I have a cousin who spent several years of her childhood in Avalon. Next time I’m in touch with her, I’ll ask her about the Riviera. I doubt that she’d know whether or not it was originally the Strand, though, as she wasn’t born until 1933 or 1934. She might have been too young to have known anything about the theater which presumably became the Post Office, either, but I’ll ask her about that, too. She’d probably at least remember where the Post Office was in those days.

Ken Roe
Ken Roe on January 9, 2005 at 5:27 am

This ‘could’ have been known initially as the Strand Theater but there is no reference to a theater of that name in the book I have on the history of the Casino Building.

The Riviera Theater is mentioned several times;
‘that it was only open during the summer season, once the Avalon Theater opened in 1929. Tom White, a Hollywood promotor who held the lease on Avalon’s Riviera Theater, leased the new Avalon Theater in 1929 and also signed on as general manager of the Casino operation. His lifestyle proved to flamboyant, and his association with the Casino ended in December 1929. Art LaShelle, who had managed the Riviera and Avalon Theater’s for Tom White, stayed on to manage both theatres and facilities until 1939.

Over the years Avalon had enjoyed the offerings of a number of summer resident theatrical groups on the stage of the Riviera or the Bandbox Theater in El Encanto.

Western Amusement Company, which operated a number of theaters on the mainland, obtained a lease on both the Avalon and Riviera Theater’s in 1949. The company closed the Avalon Theater during the winter but kept the Riviera Theater open all year until it was converted into a bowling alley in 1961.

The Avalon Theater is still open and operating and is on Cinema Treasures /theaters/22/

Joe Vogel
Joe Vogel on January 8, 2005 at 10:17 pm

I have found that there is a reference to a Strand Theater in Avalon, being re-opened after improvements, in the L.A. Times issue of January 15th, 1922. No address is given.

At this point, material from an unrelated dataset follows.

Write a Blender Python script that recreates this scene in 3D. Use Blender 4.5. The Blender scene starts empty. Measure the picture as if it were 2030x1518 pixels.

There is also an article in Southwest Builder and Contractor of December 12th, 1924, saying that architects (Walter I.) Webber, (William F.) Staunton and (Sumner Maurice) Spaulding had prepared plans for a 600 seat theater to be erected in Avalon. Neither name nor location is given. However, a librarians note on this card says that this is believed to be the building which, after the opening of the Casino and its theater, was converted into the Post Office.

The Casino, opened in 1930, was itself designed by Webber and Spaulding. I don’t know if they were responsible for the interior of the movie theatre which was (and is, though I believe it is currently closed) on the ground floor of that massive landmark, but they probably were. Their firm did quite a bit of work at Catalina in those days.

My mother, though she lived in Avalon for a couple of years in the 1930s, has no memory of the Riviera Theater, or any theater on the island, other than the Casino. (It seems as though a second theater would be hard not to notice in such a small town, but maybe it was closed for a while in those years.)

In any case, I’m wondering if the Riviera might be the Strand, renamed. It might be possible to find an old postcard view of Avalon showing the theatre. There are usually quite a few Catalina cards on display in the postcard auction section of e-Bay. Avalon was, for decades, one of the most photographed places in California, and hundreds of different postcard views of it were published, and they sold in vast numbers.

Ken Roe
Ken Roe on January 8, 2005 at 10:34 am

The map link doesn’t work for the address above, which was given in the Film Daily Yearbook, 1950 and 1952.

The building does exist though at the corner of Crescent Avenue and Clarissa Ave. It is one of the first buildings you see when entering the town on foot from the ferry landing.